__Written problem__
A single run of lines is to be printed exactly: starting at the line with "Build this scene" and ending at the line with "return m, nt, nt.nodes['Principled BSDF']", both included. Leave the pictures out.

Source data
• • • • •
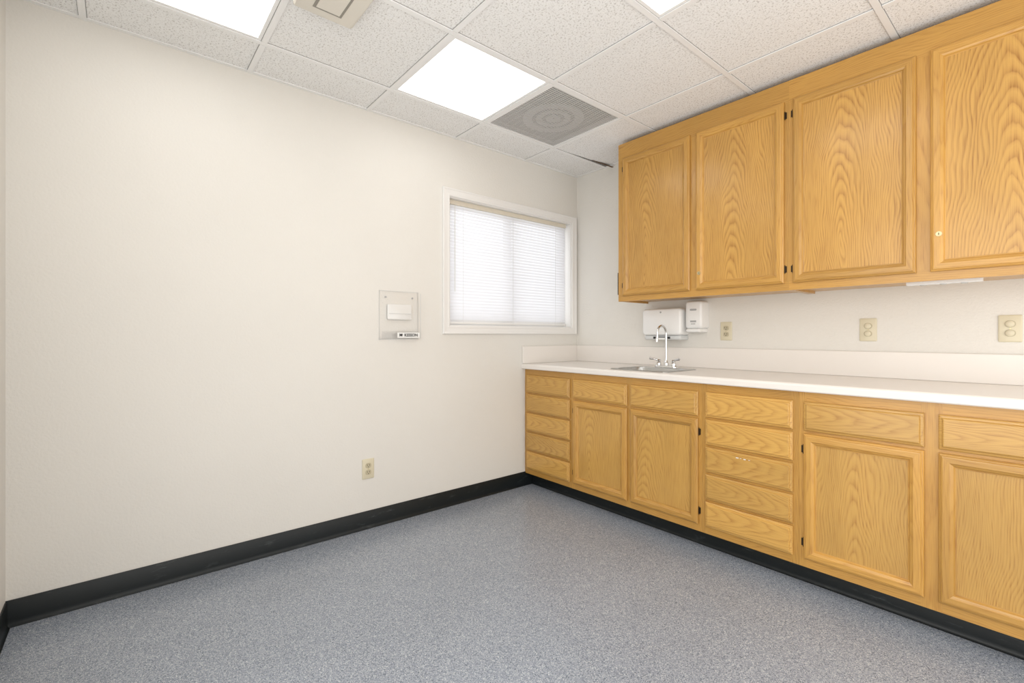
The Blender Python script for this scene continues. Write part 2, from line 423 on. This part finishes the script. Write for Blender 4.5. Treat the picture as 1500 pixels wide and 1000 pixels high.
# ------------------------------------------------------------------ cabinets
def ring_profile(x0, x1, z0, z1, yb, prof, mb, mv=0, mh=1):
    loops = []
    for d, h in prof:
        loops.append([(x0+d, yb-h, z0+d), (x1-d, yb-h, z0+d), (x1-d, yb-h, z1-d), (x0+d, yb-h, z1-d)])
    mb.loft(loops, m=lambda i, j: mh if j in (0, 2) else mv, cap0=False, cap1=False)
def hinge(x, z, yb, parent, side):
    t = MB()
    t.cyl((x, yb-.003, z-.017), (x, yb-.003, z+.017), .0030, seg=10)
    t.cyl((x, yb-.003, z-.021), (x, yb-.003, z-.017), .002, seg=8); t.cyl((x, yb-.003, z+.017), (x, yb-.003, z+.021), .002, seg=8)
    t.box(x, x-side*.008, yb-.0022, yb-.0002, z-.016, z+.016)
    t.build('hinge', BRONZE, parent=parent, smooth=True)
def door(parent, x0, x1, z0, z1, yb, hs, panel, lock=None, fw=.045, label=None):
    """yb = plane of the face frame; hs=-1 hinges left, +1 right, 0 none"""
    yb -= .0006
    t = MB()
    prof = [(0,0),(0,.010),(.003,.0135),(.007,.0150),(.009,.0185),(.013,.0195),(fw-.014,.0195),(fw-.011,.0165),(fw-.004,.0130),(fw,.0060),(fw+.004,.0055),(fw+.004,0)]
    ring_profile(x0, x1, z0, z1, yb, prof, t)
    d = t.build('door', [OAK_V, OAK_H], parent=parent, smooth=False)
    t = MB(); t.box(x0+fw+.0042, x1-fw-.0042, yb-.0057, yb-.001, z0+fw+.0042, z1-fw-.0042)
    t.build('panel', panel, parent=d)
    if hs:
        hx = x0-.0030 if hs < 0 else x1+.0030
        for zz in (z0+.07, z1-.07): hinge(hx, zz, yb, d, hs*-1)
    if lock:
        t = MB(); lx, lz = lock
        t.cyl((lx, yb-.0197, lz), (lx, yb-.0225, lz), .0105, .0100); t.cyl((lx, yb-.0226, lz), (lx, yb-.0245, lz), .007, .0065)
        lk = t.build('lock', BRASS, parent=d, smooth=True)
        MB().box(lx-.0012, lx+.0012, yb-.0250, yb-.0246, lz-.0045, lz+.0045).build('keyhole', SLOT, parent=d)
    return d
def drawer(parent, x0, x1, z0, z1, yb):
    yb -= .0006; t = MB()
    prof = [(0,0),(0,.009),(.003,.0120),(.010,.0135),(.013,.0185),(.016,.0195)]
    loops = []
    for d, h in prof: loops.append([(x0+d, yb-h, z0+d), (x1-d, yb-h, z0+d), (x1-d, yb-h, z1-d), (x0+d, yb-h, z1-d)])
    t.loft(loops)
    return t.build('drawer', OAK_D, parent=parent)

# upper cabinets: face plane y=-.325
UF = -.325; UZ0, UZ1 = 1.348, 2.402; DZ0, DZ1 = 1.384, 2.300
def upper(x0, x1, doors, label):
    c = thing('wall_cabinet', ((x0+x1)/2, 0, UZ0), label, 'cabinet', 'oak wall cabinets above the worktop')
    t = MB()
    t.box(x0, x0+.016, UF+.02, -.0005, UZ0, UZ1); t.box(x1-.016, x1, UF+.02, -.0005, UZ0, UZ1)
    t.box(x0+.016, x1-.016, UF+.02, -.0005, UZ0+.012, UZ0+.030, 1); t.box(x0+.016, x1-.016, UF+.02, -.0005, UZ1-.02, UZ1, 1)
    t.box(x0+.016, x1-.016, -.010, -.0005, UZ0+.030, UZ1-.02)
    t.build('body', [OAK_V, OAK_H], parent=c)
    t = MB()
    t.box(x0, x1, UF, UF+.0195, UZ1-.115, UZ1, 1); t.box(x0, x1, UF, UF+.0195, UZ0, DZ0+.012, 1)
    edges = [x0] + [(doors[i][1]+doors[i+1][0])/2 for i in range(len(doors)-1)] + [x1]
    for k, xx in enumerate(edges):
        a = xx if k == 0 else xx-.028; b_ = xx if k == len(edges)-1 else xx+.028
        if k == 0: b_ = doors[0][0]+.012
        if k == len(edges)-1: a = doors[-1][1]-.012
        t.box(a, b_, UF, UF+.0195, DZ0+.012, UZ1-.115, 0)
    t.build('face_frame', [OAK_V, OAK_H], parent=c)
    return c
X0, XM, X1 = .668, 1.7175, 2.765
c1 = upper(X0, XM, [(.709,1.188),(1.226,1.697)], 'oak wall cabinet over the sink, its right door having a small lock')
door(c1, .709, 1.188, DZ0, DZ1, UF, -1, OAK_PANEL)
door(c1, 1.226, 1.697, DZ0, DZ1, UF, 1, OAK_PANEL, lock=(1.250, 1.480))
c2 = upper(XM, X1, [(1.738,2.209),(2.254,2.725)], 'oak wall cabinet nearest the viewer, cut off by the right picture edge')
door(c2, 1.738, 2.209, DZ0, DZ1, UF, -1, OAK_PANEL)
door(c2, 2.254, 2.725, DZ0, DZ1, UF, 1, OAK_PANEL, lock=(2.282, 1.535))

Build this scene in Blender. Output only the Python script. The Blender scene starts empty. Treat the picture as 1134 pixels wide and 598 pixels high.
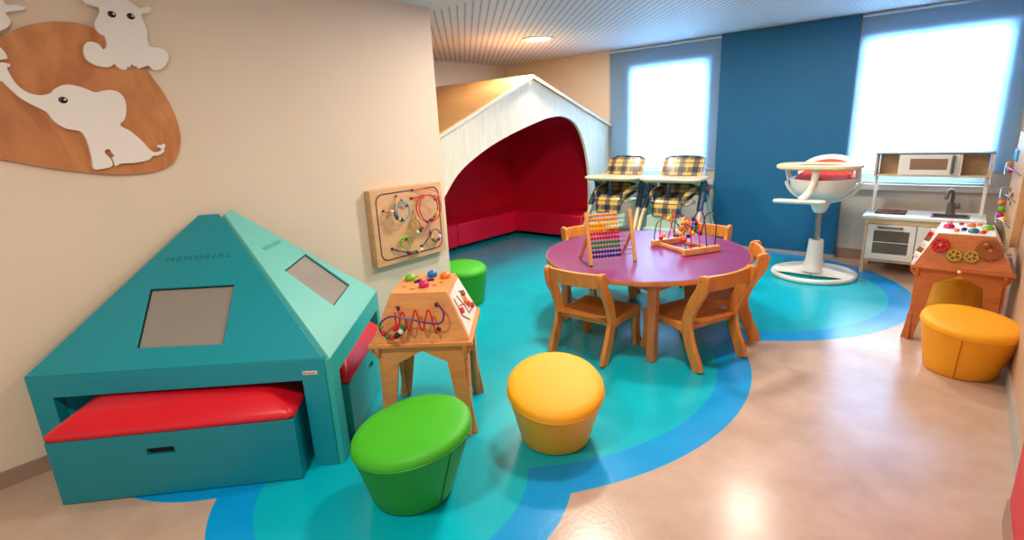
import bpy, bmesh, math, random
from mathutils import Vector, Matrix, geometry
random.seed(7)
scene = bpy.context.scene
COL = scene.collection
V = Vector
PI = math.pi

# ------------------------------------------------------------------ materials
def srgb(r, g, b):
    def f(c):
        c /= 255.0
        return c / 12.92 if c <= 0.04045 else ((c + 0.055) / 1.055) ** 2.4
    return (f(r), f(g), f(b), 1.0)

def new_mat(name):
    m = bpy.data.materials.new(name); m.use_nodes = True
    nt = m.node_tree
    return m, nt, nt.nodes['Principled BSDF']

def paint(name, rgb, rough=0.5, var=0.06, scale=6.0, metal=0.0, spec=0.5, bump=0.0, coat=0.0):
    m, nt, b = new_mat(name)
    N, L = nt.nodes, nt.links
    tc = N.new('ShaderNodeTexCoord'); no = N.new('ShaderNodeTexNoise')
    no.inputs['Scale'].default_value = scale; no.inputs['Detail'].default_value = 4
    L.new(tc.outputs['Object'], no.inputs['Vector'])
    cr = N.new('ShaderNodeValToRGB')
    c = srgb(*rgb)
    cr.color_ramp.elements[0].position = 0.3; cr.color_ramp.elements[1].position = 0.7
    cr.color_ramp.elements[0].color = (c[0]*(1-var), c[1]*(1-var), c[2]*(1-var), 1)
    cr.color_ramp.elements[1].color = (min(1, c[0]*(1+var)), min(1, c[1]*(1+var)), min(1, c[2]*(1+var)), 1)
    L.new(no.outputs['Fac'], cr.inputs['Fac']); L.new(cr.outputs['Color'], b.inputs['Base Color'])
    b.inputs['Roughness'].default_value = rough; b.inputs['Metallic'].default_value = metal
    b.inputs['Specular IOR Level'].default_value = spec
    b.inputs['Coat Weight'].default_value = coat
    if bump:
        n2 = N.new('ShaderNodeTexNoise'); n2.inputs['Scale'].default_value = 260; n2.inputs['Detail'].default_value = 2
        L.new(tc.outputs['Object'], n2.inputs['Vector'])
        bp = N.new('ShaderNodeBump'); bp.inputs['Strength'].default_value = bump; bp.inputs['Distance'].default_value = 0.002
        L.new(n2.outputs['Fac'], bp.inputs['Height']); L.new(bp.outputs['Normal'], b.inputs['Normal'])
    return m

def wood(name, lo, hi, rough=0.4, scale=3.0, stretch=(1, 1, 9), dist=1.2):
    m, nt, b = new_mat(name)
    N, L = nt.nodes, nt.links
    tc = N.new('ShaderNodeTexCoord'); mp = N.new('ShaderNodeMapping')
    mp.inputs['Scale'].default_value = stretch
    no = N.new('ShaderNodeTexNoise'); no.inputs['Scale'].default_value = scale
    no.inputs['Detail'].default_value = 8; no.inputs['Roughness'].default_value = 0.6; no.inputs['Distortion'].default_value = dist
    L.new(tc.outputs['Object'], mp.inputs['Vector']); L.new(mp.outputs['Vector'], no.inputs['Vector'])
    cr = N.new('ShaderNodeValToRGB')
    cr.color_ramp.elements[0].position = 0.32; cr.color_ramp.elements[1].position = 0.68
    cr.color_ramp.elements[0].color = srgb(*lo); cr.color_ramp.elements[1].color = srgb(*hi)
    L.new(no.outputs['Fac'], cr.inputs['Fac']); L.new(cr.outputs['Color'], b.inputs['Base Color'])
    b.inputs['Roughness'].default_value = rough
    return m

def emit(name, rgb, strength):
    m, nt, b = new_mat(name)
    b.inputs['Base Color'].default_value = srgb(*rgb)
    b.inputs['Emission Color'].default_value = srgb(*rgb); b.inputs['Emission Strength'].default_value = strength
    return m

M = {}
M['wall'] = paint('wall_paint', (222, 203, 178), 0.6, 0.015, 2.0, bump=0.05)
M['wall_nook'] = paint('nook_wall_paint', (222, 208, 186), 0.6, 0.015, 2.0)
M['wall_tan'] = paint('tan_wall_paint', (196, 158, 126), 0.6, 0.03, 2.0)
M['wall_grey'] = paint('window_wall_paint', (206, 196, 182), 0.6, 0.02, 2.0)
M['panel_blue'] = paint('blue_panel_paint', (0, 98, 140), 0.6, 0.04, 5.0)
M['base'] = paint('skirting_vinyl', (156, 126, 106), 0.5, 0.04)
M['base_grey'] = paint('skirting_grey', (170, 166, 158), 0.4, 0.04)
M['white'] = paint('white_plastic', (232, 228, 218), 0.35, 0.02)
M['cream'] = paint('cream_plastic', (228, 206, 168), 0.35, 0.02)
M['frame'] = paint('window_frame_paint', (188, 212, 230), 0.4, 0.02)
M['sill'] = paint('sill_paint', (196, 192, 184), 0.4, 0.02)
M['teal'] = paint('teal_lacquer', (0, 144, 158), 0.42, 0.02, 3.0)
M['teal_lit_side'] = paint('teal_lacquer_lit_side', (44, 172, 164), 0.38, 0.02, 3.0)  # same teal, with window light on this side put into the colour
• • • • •
__Written answer__
Build this scene in Blender. Output only the Python script. The Blender scene starts empty. Treat the picture as 1134 pixels wide and 598 pixels high.
import bpy, bmesh, math, random
from mathutils import Vector, Matrix, geometry
random.seed(7)
scene = bpy.context.scene
COL = scene.collection
V = Vector
PI = math.pi

# ------------------------------------------------------------------ materials
def srgb(r, g, b):
    def f(c):
        c /= 255.0
        return c / 12.92 if c <= 0.04045 else ((c + 0.055) / 1.055) ** 2.4
    return (f(r), f(g), f(b), 1.0)

def new_mat(name):
    m = bpy.data.materials.new(name); m.use_nodes = True
    nt = m.node_tree
    return m, nt, nt.nodes['Principled BSDF']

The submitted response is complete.